The Banned Books Challenge is an effort to do just that: to make a statement against censorship and organized efforts to erase identities, and to connect New Yorkers with a book that they will not only enjoy, but can help develop understanding and empathy— the tools needed to fight ignorance and hate. Running from May 23 to June 26, the challenge launches during Asian American and Pacific Islander Heritage Month and on the eve of LGBTQ Pride Month, contributing to robust efforts at all three library systems to celebrate and honor those who identify as part of those groups.

It is also worth noting that The New York Public Library’s Chatham Square branch previously did a program around the title earlier in 2022, partnering with the San Francisco Public Library and the New York City Department of Education to do a coast-to-coast Chinatown book club around Last Night at the Telegraph Club. About 150 eighth graders in two New York City schools in Chinatown read and discussed the book along with organizing librarians, and then had a virtual discussion with their counterpart students in San Francisco and author Malinda Lo.

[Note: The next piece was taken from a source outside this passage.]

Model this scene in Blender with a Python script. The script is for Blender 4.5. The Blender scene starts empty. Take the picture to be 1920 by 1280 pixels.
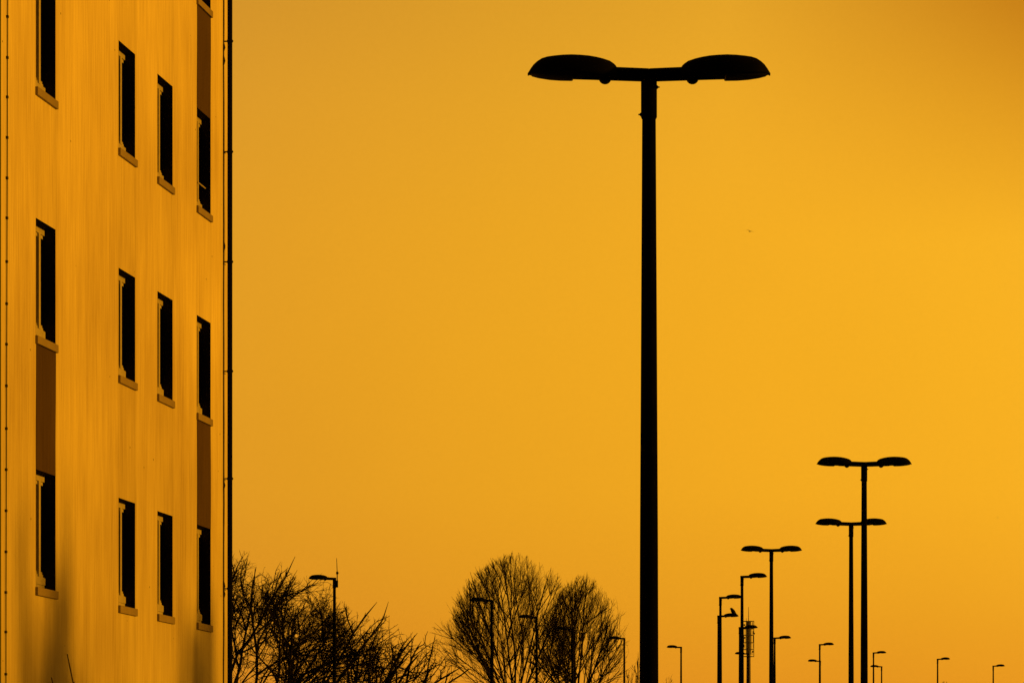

“Open access to books and information is the core mission of Brooklyn Public Library and an essential component for a thriving democracy. Reading encourages critical thinking, introduces us to diverse viewpoints and perhaps mostly importantly, helps young people learn to respect one another and themselves. So we are especially delighted to launch the NYC Banned Book Challenge with the award-winning title Last Night at the Telegraph Club, a poignant story about love and identity,” said Linda E. Johnson, President of The Brooklyn Public Library.

“The Library’s role is to make sure no perspective, no idea, no identity is erased,” said Anthony W. Marx, President of The New York Public Library. “To ensure free and open access to knowledge and information. Book bans are in direct conflict with that noble mission, and we cannot be silent. The Banned Books Challenge is just one way we can bring people together and shine a light on this issue. We hope as many New Yorkers as possible will participate, learn and understand each other, and then do what we all must do: exercise our freedom to read by exploring the library and reading as many books as possible. Learn. Grow. Be uncomfortable. Enjoy. That’s the best way to combat censorship, and the Library is here to support those efforts.”

"As the most democratic and open institutions in the country, public libraries are committed to deepening our understanding of ourselves and one another, and to opening minds to diverse points of view," said Queens Public Library President and CEO Dennis M. Walcott. "With this citywide effort, we hope to encourage New Yorkers to exercise their freedom to grow, learn and discover by reading these books and to take a stand against censorship."

The Banned Books Challenge is just the latest way the City’s public libraries have stood up to book banning, an effort in direct conflict with their mission to ensure free and open access to knowledge and information.

Last month, Brooklyn Public Library, for example, launched Books Unbanned, an initiative to provide young adults across the country access to Brooklyn’s entire digital catalog (including dozens of frequently banned and challenged titles) via a special e-card. Over 3500 library cards have been issued after the first month of the campaign. In addition, members of BPL’s newly formed Teen Intellectual Freedom Council are creating peer support channels to advocate for the freedom to read.

The New York Public Library—which serves the Bronx, Manhattan, and Staten Island—launched Books For All, a partnership with publishers Hachette Book Group, Macmillan Publishers, and Scholastic to give anyone in the country access to four commonly banned titles with no waits via NYPL’s e-reader app SimplyE. The project runs through the end of May; through April, Books for All generated 22,000 new SimplyE users, nearly 10,000 checkouts of the four titles, and record web traffic to NYPL’s catalog—with 13% of traffic and usage coming from Florida, Pennsylvania, and Texas, where high-profile bans have taken place.